E é, seguramente, o que se verifica no presente caso, independentemente da concreta extensão e complexidade da factualidade que foi objecto de julgamento e da profusão de prova, cuja reapreciação nos foi requerida e da ( nossa ) dificuldade em, sem prejuízo da exigível clareza, sintetizarmos as razões pelas quais a pretensão do recorrente não podia merecer acolhimento. Dito de outra forma: a factualidade em causa nos autos reveste-se de alguma complexidade, é certo, mas os fundamentos em que o recorrente fez assentar o recurso são frágeis, inconsistentes, e, logo que percebida a questão de facto, desmoronam-se facilmente, resultando à evidência a total falta de viabilidade do recurso.
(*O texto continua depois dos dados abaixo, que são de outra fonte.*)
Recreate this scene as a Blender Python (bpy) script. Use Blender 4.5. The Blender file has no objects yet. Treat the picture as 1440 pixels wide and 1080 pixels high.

Como decorre do que deixámos escrito no lugar próprio, o recorrente não logrou demonstrar minimamente que existia prova que impusesse decisão diversa ( cfr. al. b) do nº 3 do art. 412º do C.P.P. ), e tão pouco que deviam de ter subsistido dúvidas ou que os factos objectivos não permitiam as inferências que deles foram extraídas, tendo-se limitado a fazer uma apreciação ao seu jeito e conveniência da prova que foi produzida. E é sabido, como repetidamente o vem afirmando a jurisprudência, que não é esse o meio para impugnar eficientemente a decisão da matéria de facto pois, se admissível, traduzir-se-ia na postergação do princípio da livre apreciação da prova.
Acresce que, aquilo que a nosso ver já é flagrante no que toca à impugnação da matéria de facto, é igualmente evidente quanto aos demais fundamentos do recurso, conforme procurámos esclarecer e, pelos vistos, de forma que o recorrente bem entendeu, uma vez que não trouxe para a discussão nesta sede nenhum ponto do que, em substância, dissemos na decisão singular.
O outro fundamento da reclamação reside na pretensa inconstitucionalidade da interpretação dos arts. 417º nº 6 al. b) e 420º nº 1 al. a), ambos do C.P.P., no sentido de se considerar manifesta a improcedência de um recurso “após exaustiva apreciação e fundamentação”, por violação do princípio da igualdade consagrado no art. 13º da C.R.P. e das garantias de defesa asseguradas no nº 1 do art. 32º do mesmo diploma, na medida em que retiraria ao reclamante a possibilidade de o seu recurso ser apreciado por um colectivo de juízes desembargadores como normalmente sucede nos recursos.
Ora, a demonstração mais cabal de que a decisão sumária não retira ao recorrente essa possibilidade está no facto de, caso dela discorde, sempre poder vir provocar a sua reapreciação em colectivo através da reclamação para a conferência, ao abrigo da faculdade expressamente prevista no nº 8 do art. 417º do C.P.P. A qual o recorrente accionou no caso presente, obtendo precisamente aquilo que clama ter-lhe sido cerceado, a decisão do recurso em conferência.
Donde que não sejam necessárias mais alongadas considerações para concluirmos que se mostram totalmente infundamentadas as inconstitucionalidades que veio arguir.

Pelo que se deixou exposto, só nos resta indeferir a reclamação do arguido/recorrente que, pelo indeferimento, vai condenado em 3 UCs de taxa de justiça.